Александр ВОРОНЕЛЬ – профессор физики Тель-Авивского университета, главный редактор журнала «22». Автор книг: «Трепет забот иудейских», «По ту сторону успеха», «И остался Иаков один», «В плену свободы» и множества журнальных и газетных публикаций.
(Нина Воронель. Юлик и Андрей // Вопросы литературы. 2002. Сентябрь – Октябрь)
За ним следовали те, чьи имена – по логике вещей – должны были бы в этом списке идти первыми:
...
Андрей СИНЯВСКИЙ – писатель, литературный критик и литературовед. Напечатав свои произведения за границей во времена, когда это рассматривалось как идеологическое преступление, стал всемирно известен под псевдонимом Абрам Терц. Был приговорен к семи годам лагерей в 1966 году. С 1973-го жил и умер в Париже.
Майя (Марья) СИНЯВСКАЯ – его жена, художник-ювелир и искусствовед, редактор и издатель парижского журнала «Синтаксис», названного в память одноименного московского самиздатского журнала, запрещенного властями.
Юлий ДАНИЭЛЬ – писатель, печатавшийся за границей вместе с Синявским под псевдонимом Николай Аржак. Также переводчик поэзии. На процессе Синявского – Даниэля был приговорен к пяти годам лагерей. Умер в Москве.
(Там же)
Ну а далее, уже в произвольном порядке, так сказать, без чинов, перечислялись имена остальных персонажей ее повествования, среди которых были и весьма в ту пору известные: Лариса Богораз, Борис Вахтин, Игорь Голомшток, Петр Якир, Александр Гинзбург, Юрий Галансков…
Среди этих героев и мучеников громких тогдашних политических процессов затесался и мало кому известный Сергей Хмельницкий. О нем там было сказано так:
...
Сергей ХМЕЛЬНИЦКИЙ – сверстник и многолетний друг А. Синявского. Архитектор, археолог, поэт, автор многотомной монографии об архитектуре ислама.

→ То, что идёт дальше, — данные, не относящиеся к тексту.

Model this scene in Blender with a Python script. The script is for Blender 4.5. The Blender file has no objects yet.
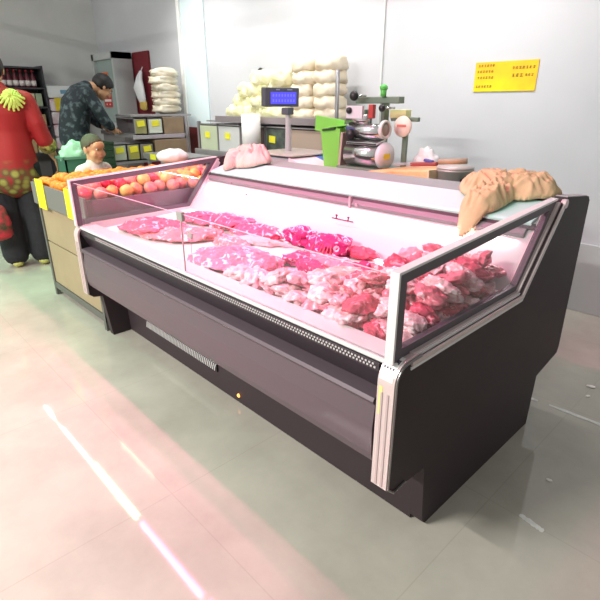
import bpy, bmesh, math, random
from mathutils import Vector, Matrix, Euler, noise
PI = math.pi
S = bpy.context.scene
COL = S.collection

# ------------------------------------------------------------------ camera
PAN, TILT, FPX = .8091, .3815, 487.45
cam = bpy.data.cameras.new('camera')
cam.sensor_width = 36.0
cam.lens = FPX / 600 * 36
cam.clip_start = .05
co = bpy.data.objects.new('camera', cam)
COL.objects.link(co)
co.location = (2.758, -.921, 1.300)
co.rotation_euler = (PI / 2 - TILT, 0, PAN)
S.camera = co

# ------------------------------------------------------------------ world
W = bpy.data.worlds.new('market_hall_light')
S.world = W
W.use_nodes = True
bg = W.node_tree.nodes['Background']
bg.inputs[1].default_value = 1
# soft daylight of the open hall: brighter from the front left, dimmer on the right
_nt = W.node_tree
_tc = _nt.nodes.new('ShaderNodeTexCoord')
_dot = _nt.nodes.new('ShaderNodeVectorMath'); _dot.operation = 'DOT_PRODUCT'
_dot.inputs[1].default_value = Vector((-.52, -.78, .34)).normalized()
_nt.links.new(_tc.outputs['Generated'], _dot.inputs[0])
_mr = _nt.nodes.new('ShaderNodeMapRange')
_mr.inputs[1].default_value = -.3; _mr.inputs[2].default_value = 1
_mr.inputs[3].default_value = .12; _mr.inputs[4].default_value = .95
_nt.links.new(_dot.outputs['Value'], _mr.inputs[0])
_nt.links.new(_mr.outputs[0], bg.inputs[1])
bg.inputs[0].default_value = (.98, 1.0, .95, 1)

# ------------------------------------------------------------------ lights
def area(name, loc, sx, sy, power, col, rot=(0, 0, 0)):
    l = bpy.data.lights.new(name, 'AREA')
    l.shape = 'RECTANGLE'
    l.size, l.size_y = sx, sy
    l.energy = power
    l.color = col
    o = bpy.data.objects.new(name, l)
    o.location = loc
    o.rotation_euler = rot
    COL.objects.link(o)
    return o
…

Автор нашумевших свидетельских показаний о связи А. Синявского с КГБ, опубликованных в 48-м номере журнала «22» и перепечатанных в «Континенте».
(Там же)
В тексте Нелиного отрывка имя Сергея Хмельницкого упоминалось лишь однажды – вскользь, несколькими строчками:
...
В те времена кроме Синявских постоянным гостем дома Даниэлей был их ближайший друг Серёжа Хмельницкий, о котором я здесь писать не буду, – человек он особый, достойный отдельной главы в моих воспоминаниях, но можно прочесть о нем у Синявского в романе «Спокойной ночи». Эти трое – Юлик, Андрей и Серёжа – были дружны задолго до того, как мы высадили в их мирок свой десант.
(Там же)
Строго говоря, стало быть, он даже и не был персонажем этой главы ее воспоминаний. Так что имя его в том «Списке персонажей» она вполне могла и не упоминать. Но она, может быть, для того и затеяла всю эту игру с этим никому не нужным «Списком персонажей», чтобы у нее был повод напомнить «городу и миру» о тех давних обвинениях, коварно делая вид, что сама она к ним не присоединяется, а упоминает о них исключительно ради научной объективности.

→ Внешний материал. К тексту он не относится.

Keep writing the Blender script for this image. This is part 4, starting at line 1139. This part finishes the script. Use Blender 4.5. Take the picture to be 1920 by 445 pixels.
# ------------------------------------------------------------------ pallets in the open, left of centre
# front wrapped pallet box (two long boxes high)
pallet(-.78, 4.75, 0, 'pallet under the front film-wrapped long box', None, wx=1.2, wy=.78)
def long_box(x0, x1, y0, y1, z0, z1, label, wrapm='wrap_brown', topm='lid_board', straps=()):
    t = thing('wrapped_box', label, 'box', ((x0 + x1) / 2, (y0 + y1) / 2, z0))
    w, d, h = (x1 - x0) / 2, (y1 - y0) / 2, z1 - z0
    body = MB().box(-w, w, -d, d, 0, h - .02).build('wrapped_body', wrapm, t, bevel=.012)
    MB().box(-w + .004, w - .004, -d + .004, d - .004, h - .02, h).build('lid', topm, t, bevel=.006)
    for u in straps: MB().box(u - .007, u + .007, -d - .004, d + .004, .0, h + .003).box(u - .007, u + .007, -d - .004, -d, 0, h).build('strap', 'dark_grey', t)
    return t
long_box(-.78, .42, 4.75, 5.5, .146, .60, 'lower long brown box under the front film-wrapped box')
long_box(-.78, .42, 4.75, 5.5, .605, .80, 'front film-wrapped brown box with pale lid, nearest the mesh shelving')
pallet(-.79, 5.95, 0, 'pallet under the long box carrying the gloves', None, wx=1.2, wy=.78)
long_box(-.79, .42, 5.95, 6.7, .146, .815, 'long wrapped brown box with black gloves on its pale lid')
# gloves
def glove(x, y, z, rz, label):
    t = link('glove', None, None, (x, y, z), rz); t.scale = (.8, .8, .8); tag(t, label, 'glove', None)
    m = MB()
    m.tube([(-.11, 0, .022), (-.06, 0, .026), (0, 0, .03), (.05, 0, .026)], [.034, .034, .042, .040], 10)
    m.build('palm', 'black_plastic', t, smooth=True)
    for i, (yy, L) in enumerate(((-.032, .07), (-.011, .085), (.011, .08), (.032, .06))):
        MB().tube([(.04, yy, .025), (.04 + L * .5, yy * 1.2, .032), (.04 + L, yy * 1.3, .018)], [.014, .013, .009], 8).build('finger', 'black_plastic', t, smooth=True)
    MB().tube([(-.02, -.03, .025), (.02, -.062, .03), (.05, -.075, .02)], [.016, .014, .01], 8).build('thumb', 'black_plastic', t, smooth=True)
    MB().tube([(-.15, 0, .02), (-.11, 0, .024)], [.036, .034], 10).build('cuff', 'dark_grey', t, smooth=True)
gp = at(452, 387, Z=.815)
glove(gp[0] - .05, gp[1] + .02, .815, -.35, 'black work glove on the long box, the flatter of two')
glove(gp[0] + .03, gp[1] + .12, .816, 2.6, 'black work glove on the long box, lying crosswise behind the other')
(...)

Я уговаривал Марью сделать вид, что она этого ее коварства даже и не заметила. Зачем раздувать бледную искру в пламя, то есть делать именно то, на что Неля (наверняка) как раз и рассчитывала?
Но никаких моих (и не только моих) разумных доводов Марья не хотела и слышать. Упрямо, скандально, яростно требовала сатисфакции. «Как вы могли, – орала она, – напечатать эту самозванку!»
Тут я не удержался и сказал:
– Ты ведь печатаешь в своем «Синтаксисе» этого негодяя Лимонова. Зачем, спрашивается, тебе это понадобилось?
От ответа на этот вопрос она сперва уклонялась. Но я не отставал, вцепился в нее как клещ, и в конце концов она на него ответила.
– Знаешь ли ты, – спросила она, – какая разница между хуем и жизнью?
Озадаченный и даже слегка растерявшийся от такой постановки вопроса, я ответил, что нет, не знаю.
И тогда она объяснила:
– Жизнь жестче.
Какие суровые жизненные обстоятельства вынудили ее печатать Лимонова, я так и не понял. Но требовать дополнительных разъяснений не стал.
Моим советом не раздувать из искры пламя Марья, конечно, пренебрегла и раздула эту искру до масштаба чуть ли не мирового пожара. Подняла на ноги всю литературную Москву, и в результате появилась большая статья в «Независимой газете», в которой Воронели (и муж и жена) были названы провокаторами. Потом еще одна – в «Книжном обозрении». А потом – еще, и еще, и еще… А в заключение с большим (огромным, на всю газетную полосу) интервью выступила сама Марья.